Monday 14 September 2009

Green energy needs to be as common as a mobile phone

Ted Hopcroft
The Government’s low-carbon transition plan comprises five key points, ranging from securing international climate agreements to action on carbon budgets.
All the points are important, but it is the fifth that will make the real difference — “supporting individuals, communities and businesses to play their part”.
This plan will work only if individual consumers embrace it and change their behaviour. This change must be significant and go much further than simply switching the television off standby or installing a few low-energy light bulbs. Its success depends on motivating individual consumers to make energy efficiency a priority.
This is a highly ambitious aim, but recent history has highlighted the consumer’s capacity to embrace change rapidly: the internet has transformed the way in which we get our information; our telephone service has metamorphosed into a mobile world with ubiquitous voice, data and video.
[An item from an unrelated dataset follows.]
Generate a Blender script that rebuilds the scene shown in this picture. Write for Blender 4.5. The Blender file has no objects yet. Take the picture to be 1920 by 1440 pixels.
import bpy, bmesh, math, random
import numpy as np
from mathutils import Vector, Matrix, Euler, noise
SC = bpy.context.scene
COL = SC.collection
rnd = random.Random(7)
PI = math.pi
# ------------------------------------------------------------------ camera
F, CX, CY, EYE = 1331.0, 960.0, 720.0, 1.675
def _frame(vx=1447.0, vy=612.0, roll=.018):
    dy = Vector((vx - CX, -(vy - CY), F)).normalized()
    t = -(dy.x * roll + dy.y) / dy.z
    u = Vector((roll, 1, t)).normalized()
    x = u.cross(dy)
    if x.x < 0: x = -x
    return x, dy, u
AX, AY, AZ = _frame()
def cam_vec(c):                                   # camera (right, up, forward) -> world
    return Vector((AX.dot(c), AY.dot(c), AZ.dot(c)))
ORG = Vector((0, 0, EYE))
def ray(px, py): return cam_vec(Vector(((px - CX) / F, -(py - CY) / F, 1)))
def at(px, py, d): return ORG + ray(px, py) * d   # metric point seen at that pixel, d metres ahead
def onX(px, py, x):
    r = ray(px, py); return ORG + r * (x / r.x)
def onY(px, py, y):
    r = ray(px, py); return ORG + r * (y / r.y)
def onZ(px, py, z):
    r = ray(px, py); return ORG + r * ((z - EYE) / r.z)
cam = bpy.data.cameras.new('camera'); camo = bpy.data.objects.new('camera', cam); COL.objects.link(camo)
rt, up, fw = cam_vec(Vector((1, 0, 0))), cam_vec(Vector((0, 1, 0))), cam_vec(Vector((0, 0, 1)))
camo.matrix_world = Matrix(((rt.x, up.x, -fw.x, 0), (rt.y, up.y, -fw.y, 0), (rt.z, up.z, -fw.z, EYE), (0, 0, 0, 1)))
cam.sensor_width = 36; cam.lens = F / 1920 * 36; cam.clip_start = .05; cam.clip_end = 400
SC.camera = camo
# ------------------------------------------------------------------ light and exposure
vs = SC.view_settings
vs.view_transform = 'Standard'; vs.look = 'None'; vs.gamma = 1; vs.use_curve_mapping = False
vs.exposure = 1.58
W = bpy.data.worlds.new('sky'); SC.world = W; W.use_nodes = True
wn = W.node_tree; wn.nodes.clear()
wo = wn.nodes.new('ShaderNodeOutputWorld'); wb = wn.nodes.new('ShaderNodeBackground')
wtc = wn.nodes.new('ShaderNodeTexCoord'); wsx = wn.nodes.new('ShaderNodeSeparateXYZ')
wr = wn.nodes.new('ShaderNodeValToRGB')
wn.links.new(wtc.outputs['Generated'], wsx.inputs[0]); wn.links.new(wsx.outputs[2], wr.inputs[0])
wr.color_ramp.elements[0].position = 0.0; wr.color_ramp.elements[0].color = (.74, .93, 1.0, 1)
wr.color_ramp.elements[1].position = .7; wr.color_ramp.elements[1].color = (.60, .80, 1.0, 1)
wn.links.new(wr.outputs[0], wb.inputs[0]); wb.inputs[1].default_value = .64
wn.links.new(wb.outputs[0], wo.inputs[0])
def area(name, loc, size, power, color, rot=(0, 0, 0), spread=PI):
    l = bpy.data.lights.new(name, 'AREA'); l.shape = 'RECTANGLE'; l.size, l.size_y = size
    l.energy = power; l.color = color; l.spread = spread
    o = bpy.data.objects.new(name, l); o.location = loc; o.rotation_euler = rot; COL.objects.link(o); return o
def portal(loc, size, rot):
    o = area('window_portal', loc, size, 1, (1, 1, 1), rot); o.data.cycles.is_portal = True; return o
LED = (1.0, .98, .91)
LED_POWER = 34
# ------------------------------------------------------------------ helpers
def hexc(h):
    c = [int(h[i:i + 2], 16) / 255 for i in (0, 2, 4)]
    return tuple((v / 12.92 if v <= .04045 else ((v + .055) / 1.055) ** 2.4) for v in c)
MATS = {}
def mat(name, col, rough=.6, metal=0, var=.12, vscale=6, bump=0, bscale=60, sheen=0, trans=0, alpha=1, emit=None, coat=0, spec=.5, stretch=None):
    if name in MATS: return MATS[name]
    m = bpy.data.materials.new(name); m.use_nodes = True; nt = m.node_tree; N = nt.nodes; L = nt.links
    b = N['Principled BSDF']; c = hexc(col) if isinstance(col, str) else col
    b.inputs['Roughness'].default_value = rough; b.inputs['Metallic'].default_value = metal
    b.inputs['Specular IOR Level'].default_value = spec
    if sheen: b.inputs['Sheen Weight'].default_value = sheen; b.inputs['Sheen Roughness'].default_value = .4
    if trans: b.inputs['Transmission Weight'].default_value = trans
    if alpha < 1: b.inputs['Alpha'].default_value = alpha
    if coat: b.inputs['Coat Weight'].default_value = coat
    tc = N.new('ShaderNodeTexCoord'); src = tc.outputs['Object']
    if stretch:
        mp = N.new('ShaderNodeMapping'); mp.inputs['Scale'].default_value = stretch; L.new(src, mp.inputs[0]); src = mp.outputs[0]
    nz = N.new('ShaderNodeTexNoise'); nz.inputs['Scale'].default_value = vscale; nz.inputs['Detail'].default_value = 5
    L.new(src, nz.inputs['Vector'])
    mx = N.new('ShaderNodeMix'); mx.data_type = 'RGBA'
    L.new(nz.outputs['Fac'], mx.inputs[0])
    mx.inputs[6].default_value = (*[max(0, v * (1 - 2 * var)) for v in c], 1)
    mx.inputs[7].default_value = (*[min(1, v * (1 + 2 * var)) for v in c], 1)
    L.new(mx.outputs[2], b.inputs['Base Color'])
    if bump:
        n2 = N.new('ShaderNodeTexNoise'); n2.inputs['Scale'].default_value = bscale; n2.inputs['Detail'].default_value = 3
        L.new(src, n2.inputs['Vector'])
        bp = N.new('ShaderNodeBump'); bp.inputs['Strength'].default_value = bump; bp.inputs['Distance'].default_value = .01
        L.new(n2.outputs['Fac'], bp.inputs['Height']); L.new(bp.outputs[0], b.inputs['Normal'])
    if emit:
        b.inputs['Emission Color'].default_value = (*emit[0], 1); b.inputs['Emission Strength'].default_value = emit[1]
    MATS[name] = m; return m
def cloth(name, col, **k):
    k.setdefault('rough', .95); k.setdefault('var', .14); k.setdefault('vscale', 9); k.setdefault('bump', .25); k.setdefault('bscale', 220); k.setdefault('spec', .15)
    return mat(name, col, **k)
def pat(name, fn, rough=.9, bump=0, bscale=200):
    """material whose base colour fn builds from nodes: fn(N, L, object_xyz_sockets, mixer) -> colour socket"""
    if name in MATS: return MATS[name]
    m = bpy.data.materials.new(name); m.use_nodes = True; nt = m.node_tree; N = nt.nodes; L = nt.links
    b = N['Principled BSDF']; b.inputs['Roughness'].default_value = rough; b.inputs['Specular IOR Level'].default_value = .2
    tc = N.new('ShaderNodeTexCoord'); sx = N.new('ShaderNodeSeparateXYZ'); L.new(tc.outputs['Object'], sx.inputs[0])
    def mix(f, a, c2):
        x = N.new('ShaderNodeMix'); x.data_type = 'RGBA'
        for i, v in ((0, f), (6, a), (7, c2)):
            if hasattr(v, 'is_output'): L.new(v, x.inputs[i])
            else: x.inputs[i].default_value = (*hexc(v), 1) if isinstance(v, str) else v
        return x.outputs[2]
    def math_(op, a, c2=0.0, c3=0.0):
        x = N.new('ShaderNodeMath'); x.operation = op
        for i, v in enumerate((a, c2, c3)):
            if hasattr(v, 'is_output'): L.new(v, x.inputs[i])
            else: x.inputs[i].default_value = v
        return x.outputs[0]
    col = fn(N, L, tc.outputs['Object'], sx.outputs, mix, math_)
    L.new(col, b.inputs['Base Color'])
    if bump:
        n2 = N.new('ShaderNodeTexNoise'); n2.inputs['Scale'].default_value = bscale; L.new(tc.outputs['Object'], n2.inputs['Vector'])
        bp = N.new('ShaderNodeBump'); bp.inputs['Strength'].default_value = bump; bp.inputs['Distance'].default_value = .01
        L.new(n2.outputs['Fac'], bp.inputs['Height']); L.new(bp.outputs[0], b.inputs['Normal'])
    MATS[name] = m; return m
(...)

We have a comparable opportunity to transform our energy supply by augmenting large-scale power generation with community and consumer contributions. Can we achieve this? The internet and mobile communications are successful because they have become a core element of 21st century life. The Government’s plans need to create a similar environment for green lifestyles.
To achieve this, the consumer will need the right information, the right incentives and the right attitudes.
It seems that the information will come via smart meters, which will provide details of energy usage. A recent survey by Energy Insights, the research group, found strong demand, with 68 per cent of respondents requesting a device.
But is there an incentive to reduce usage? The initial evidence is promising. Dissatisfaction with energy bills has doubled in the past two years and two thirds of consumers say that they would use energy more efficiently given appropriate information.
Would this be sustainable? The lesson from the oil-price shock of the Seventies is that behaviour changed, but then consumption gradually reverted to earlier levels. We need financial incentives to entice people to move from energy savings to selling to the national grid. Perhaps we need an “energy clubcard” that rewards us for contributing to the national supply.
Financial incentives must be interwoven with attitudinal change. Maintaining momentum will require education. This is a plan for 2020, when today’s children will be buying their first cars and paying their first energy bills.
Green energy supply must become the norm — no one asks why someone has a mobile phone or internet access, but they’re bemused when someone doesn’t have these things. How do we achieve the same for green energy?
The Government should be congratulated on the low-carbon transition plan. It is a bold document that addresses today’s key issues. But the plan will not just be implemented top-down and must not be confined to industries and their bodies. The challenge for the Government is to win the hearts and minds of the British population and build enthusiasm and commitment in a critical mass of people to change behaviour.
• Ted Hopcroft is an energy specialist at PA Consulting Group.